Citibank: New trend of 'one-day settlement' reduces risk, but transaction failure rate may increase
Global Securities Markets Accelerate Settlement Cycles: Shift to T+1 Gains Momentum Amid Opportunities and Challenges
Since May of last year, the settlement cycle for U.S. stocks has been shortened from two days (T+2) to one day (T+1). Currently, Singapore’s stock market still operates on a two-day settlement cycle (T+2).
As global securities markets accelerate their settlement cycles—with more markets adopting the one-day settlement cycle (T+1)—a latest report from Citigroup Inc. (Citi) indicates that 76% of financial institutions worldwide will be engaged in T+1 or shorter settlement cycle-related projects by 2025.

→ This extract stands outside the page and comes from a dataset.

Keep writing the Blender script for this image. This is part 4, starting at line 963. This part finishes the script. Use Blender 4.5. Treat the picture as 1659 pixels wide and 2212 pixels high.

While the T+1 settlement cycle helps reduce credit and market risks, it also intensifies pressures related to trade failures, fund liquidity management, and cross-border settlements. T+1 means that for stock trades executed on the trading day (T day), the delivery of funds and stocks is completed on the next trading day (T+1 day), after which the stocks and funds are officially credited to the respective accounts.
Citi points out that the continuous growth of retail investors globally has amplified the pressure for securities market transformation, particularly driven by digital brokerage platforms such as Trade Republic and Robinhood. These high-tech platforms demand round-the-clock, low-cost market access—covering trading in both cryptocurrencies and traditional securities—posing challenges to financial market infrastructure.
These digital brokerages have not only fueled the growth of digital services but also driven reforms in areas such as 24/7 clearing and exchange-traded fund (ETF) management. The shift to the T+1 settlement cycle is one such key reform.
Europe Targets T+1 Shift by October 11, 2027
According to Citi’s report, Europe plans to transition to the T+1 settlement cycle on October 11, 2027, covering 29 markets across the European Union (EU), the United Kingdom (UK), and Switzerland. Latin American countries are closely following: Chile, Peru, and Colombia are scheduled to launch their T+1 transitions in the second half of 2027, while Brazil is expected to complete its transition by February 2028.
In Asia, China already shifted to the T+1 settlement cycle back in 2014. India completed its phased transition to T+1 in 2023, and as of 2025, foreign investors in India will have the option to use same-day settlement (T+0). Other Asian markets, including Hong Kong (China), Japan, Malaysia, and Singapore, are currently conducting consultations on adopting the T+1 settlement cycle.
Post-T+1 Implementation Challenges: Rising Trade Failure Pressures
However, one year after North America implemented the T+1 settlement cycle, 31% of respondents this year reported that their institutions have been significantly impacted by trade failure pressures—a figure higher than those in the previous two years.
This indicates that institutions still need to continuously manage and support faster settlement processes, with market participants outside North America facing more pronounced challenges.
Digital Assets and DLT: New Drivers for Post-Trade Services
On the other hand, digital assets and distributed ledger technology (DLT) have emerged as key drivers of global post-trade services. The industry anticipates that by 2030, approximately 10% of global market transactions will involve tokenized or native digital securities. Respondents believe that tokenized assets can enhance the speed and efficiency of capital flow, thereby reducing financing costs and improving banks’ capital allocation.
The report found that the Asia-Pacific region leads in the adoption of digital assets, supported by widespread retail acceptance of cryptocurrencies and efforts by national regulators to promote digital asset projects.
Citi’s whitepaper report is based on a survey of 537 financial industry leaders, covering financial market infrastructure providers, custodian banks, commercial banks, brokerages, asset management firms, and institutional investors.